I'll contend that the big novel, like the serious television serial of recent years, and perhaps the computer game, offers some formal opportunities for the large musical work, both in terms of flexibility and complexity but also the potential for extension, if we can simply take a more relaxed approach to continuity. (In part, this is why recorded music so rapidly overtook concert-going.  Also, those famous attempts at multi-day opera cycles (Wagner, Stockhausen, Braxton) have come to depend on their being able to be taken in pieces, often widely separated in time and wildly rearranged in continuity.)

2 comments:

Unknown said...

I´ve always wondered why is musical time so slow - while I can sit through a rather bad 90 minutes movie in a cinema without any kind of physical problems, when I listen to a (very great) piece of music of similar duration, I always feel some kind of discomfort (my back aches, I need to scratch here and there (and even there...), I´d like to stretch, the hall feels too warm... whatever). This happens all the time, no matter how good the music is and how comfortable is the seating. I would say that listening concentratedly to a 60 minutes piece of music is like watching 3 movies in one go or something... It´s physical, the time in music simply unfolds much slower.

Daniel Wolf said...

That's a really interesting observation. Does not having enough visual stimuli affect this? Or is it just the intensity of the focus on music alone? I actually find musical time to be quite elastic -- some music moves at the pace of a glacier and other music just zooms by too fast.
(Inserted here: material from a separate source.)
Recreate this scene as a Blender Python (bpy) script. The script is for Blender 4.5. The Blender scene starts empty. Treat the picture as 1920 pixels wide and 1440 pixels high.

Robert Erickson talked about "taffy time". Also, I find too much contemporary music is written with a basic pulse of mm 60 (the tyranny of the clock) and moves at such a ponderous speed that it gets boring, but at 80 or more as a basic pulse for events to bop on by, you can have both slow and fast tempi that sound good by subdividing or multiplying this pulse. (I suspect that this is because 80 is closer to our inner clocks.)